I'm trying something new this week – putting the spotlight on a CSA fruit or veggie. I'm still going to list the other veggies we're getting in our half share and my plan for what to make, but for the spotlight food I'll go in a bit deeper with info + give more recipe options. These are our half share options this week, and what I'm doing with them:  

  • 1.5 lbs. of Yellow Summer Squash – I'm not quite sure how many squashes 1.5lbs is, so my initial plan is to put it in burritos, but if I have leftovers, I'll grill it for T$'s lunch salad next week
  • 1 crown of Broccoli or 1 bunch of Beets – still hooked on beets, and it's this week's spotlight, so see below for lots of ideas!
  • 1 head of Lettuce or 1 head of Caraflex Cabbage – grill it as a side OR maybe I'll get bold and try making a slaw (I usually don't like slaw)
  • 1 bunch of Kale or Arugula – if they have dino kale, I'll get that for a massaged kale lunch salad, otherwise I'll default to the arugula
  • 1 bunch of Spring Onions or 1 bunch of Radishes – I'm going to slice them very thinly and keep them raw for a salad with falafel, cucumbers, hummus and feta

This week's spotlight veggie is BEETS! I'm sure you've noticed that I've gotten them almost every week at the farm because I love them. Some people don't love the "earthy" flavor of the traditional, red ones, so I'd challenge those of you to try the golden ones since they're milder, before you completely swear off beets forever!

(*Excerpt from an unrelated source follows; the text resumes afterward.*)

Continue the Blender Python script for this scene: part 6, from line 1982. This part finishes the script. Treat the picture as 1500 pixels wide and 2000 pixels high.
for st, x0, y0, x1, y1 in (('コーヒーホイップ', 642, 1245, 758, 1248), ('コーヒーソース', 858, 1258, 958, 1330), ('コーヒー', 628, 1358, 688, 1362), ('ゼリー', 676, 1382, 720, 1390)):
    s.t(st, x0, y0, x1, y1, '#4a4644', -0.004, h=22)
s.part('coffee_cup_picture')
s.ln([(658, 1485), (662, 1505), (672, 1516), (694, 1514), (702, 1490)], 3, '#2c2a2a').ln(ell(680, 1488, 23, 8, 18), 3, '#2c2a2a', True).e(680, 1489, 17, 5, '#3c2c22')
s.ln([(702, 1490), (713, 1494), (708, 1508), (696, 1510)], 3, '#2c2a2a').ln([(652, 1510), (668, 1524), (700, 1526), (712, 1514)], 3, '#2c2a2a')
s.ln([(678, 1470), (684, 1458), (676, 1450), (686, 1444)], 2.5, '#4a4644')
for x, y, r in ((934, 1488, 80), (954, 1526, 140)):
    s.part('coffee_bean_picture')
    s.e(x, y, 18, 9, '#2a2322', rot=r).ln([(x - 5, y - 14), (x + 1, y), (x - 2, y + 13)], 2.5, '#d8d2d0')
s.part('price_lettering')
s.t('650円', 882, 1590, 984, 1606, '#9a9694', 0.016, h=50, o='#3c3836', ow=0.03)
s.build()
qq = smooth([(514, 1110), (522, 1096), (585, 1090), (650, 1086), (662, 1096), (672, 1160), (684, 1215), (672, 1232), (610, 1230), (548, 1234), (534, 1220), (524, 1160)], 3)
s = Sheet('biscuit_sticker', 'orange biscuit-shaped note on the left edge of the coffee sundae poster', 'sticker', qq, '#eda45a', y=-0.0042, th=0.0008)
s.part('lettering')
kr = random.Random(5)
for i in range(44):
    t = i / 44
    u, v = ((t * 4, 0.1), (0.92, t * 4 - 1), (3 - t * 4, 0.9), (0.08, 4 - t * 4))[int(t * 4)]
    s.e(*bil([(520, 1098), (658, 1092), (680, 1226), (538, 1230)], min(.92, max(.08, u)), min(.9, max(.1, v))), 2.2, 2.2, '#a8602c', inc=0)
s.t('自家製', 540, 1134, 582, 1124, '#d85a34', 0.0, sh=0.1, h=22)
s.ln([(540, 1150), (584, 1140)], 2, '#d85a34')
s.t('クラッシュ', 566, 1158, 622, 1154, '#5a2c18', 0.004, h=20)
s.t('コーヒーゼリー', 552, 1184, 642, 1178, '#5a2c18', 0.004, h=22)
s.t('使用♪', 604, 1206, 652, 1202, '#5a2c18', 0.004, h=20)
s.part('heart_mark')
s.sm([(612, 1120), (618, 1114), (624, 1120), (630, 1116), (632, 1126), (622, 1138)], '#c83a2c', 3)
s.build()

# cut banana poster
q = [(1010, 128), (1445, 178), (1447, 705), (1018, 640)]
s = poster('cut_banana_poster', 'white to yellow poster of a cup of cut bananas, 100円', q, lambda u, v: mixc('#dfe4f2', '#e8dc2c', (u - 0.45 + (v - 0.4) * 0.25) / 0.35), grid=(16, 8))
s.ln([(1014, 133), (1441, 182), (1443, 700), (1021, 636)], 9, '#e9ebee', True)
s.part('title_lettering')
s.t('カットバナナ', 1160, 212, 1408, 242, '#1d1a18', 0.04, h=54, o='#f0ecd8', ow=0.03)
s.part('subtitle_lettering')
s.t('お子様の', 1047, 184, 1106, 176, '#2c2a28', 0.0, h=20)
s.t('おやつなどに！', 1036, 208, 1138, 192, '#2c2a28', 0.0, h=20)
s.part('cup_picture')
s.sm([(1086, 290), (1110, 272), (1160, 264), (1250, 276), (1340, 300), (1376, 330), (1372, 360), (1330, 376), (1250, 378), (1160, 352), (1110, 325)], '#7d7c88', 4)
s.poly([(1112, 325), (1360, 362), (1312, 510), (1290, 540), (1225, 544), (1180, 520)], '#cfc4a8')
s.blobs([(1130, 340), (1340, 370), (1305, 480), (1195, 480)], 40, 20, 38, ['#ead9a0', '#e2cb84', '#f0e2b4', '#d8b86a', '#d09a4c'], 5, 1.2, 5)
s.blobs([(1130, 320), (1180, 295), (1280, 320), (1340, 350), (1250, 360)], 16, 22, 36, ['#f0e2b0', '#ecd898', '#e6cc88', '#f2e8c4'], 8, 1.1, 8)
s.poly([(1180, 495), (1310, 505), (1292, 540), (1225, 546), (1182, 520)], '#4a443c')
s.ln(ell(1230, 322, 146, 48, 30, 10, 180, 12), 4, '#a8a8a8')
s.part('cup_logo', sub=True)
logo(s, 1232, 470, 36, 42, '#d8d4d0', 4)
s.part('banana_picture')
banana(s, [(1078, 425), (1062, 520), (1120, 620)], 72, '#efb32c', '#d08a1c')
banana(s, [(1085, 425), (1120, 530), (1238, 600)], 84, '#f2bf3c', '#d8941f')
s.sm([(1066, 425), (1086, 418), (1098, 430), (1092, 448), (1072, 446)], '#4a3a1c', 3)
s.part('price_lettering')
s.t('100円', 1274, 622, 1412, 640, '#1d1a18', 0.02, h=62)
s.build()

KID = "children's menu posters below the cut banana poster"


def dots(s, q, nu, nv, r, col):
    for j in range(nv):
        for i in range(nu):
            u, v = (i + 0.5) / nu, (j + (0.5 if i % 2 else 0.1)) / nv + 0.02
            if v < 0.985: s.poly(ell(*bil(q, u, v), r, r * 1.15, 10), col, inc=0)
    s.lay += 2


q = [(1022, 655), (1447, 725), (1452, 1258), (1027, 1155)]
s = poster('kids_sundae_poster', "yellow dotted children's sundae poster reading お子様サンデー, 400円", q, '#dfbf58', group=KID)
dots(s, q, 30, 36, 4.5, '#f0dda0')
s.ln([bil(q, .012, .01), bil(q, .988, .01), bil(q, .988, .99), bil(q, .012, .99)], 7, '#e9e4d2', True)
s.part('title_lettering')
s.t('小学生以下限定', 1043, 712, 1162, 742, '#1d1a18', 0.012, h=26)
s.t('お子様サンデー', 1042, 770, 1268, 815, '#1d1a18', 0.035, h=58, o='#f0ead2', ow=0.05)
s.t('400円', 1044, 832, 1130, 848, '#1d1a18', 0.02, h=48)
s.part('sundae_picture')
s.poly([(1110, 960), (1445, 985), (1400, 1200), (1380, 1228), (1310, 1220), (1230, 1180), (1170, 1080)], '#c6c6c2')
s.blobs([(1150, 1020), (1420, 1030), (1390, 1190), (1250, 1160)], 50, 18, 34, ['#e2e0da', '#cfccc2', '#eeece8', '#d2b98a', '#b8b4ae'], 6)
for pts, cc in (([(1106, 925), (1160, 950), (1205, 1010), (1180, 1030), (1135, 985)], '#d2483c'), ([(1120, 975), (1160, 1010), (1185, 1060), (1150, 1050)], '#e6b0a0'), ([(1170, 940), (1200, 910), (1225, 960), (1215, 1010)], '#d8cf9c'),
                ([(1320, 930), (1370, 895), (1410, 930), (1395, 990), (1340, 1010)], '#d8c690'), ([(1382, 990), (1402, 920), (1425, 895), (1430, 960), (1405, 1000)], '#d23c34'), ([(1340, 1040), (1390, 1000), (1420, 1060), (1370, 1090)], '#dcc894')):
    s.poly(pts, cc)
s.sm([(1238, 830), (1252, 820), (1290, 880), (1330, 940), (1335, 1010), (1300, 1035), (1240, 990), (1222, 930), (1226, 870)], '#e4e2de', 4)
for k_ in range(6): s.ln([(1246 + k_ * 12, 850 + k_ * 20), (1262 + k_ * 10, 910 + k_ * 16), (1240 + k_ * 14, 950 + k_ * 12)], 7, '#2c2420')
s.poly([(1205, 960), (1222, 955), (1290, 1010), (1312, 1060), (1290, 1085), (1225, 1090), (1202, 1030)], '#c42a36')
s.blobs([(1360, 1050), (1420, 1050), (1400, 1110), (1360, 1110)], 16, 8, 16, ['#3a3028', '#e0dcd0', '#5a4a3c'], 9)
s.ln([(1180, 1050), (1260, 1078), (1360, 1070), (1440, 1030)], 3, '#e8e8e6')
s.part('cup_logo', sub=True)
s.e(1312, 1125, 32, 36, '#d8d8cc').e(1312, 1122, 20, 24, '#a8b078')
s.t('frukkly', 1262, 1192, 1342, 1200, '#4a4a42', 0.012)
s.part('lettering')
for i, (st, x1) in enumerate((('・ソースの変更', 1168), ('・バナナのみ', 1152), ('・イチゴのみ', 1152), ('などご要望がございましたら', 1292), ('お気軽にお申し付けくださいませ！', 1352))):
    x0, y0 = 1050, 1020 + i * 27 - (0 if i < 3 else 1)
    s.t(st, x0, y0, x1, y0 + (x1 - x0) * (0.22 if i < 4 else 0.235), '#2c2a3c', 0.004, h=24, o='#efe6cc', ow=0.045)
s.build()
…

I eat beets because I love their flavor, but the bonus is that they have lots of good stuff to help fuel our bodies. I love when that happens.... okay, in reality all real, whole foods have good stuff.

  • Beets contain phytonutrients (betalains) that are be helpful for body functions like liver detoxification, boosting stamina and lowering inflammation. They're also high in fiber, immune-boosting vitamin C, fiber, potassium and manganese, and B vitamin folate.
  • Unlike some other food pigments, the amount of betalains lost from food is increased as the length of cooking time is increased, so keep beet steaming time to 15 minutes or less, and roasting time to under an hour.
  • Golden beets contain more lutein than red ones! Lutein often contributes to the yellow color of veggies, so they usually contain more lutein than red versions of foods. Lutein may help protect our retinas from the damaging effects of blue light on your eyes.
  • Most people only focus on the root (they're actually often called beetroot), but the greens can be eaten too! (Usually sautéed) As well as other micronutrients, beet greens supply significant amounts of vitamin A, vitamin C, vitamin E, calcium, lutein and iron.
  • When you eat lots of red beets, you might experience something that can be unnecessarily scary... pink pee! If you've been eating lots of red beets, no need to worry about blood in your urine. There's a bit of a debate as to the cause though: some say that it could be a sign that you have low stomach acid and aren't breaking it down as well; others claim it may relate to iron absorption; and others say there's absolutely no cause for any alarm. Either way, you can keep on eating 'em!

Meal inspiration: bean + beet burgers, roasted beets with goat cheese in salad or on a sandwich (like a fancy grilled cheese... yum!), roasted beets and butternut squash + sautéed beet greens, beet hummus, red velvet cake (instead of using red food dye), pickled, juiced, sliced thinly & baked into chips, balsamic beets + beet greens.... so many possibilities!

Are you trying any beet recipes this week? What's your preference, red or gold?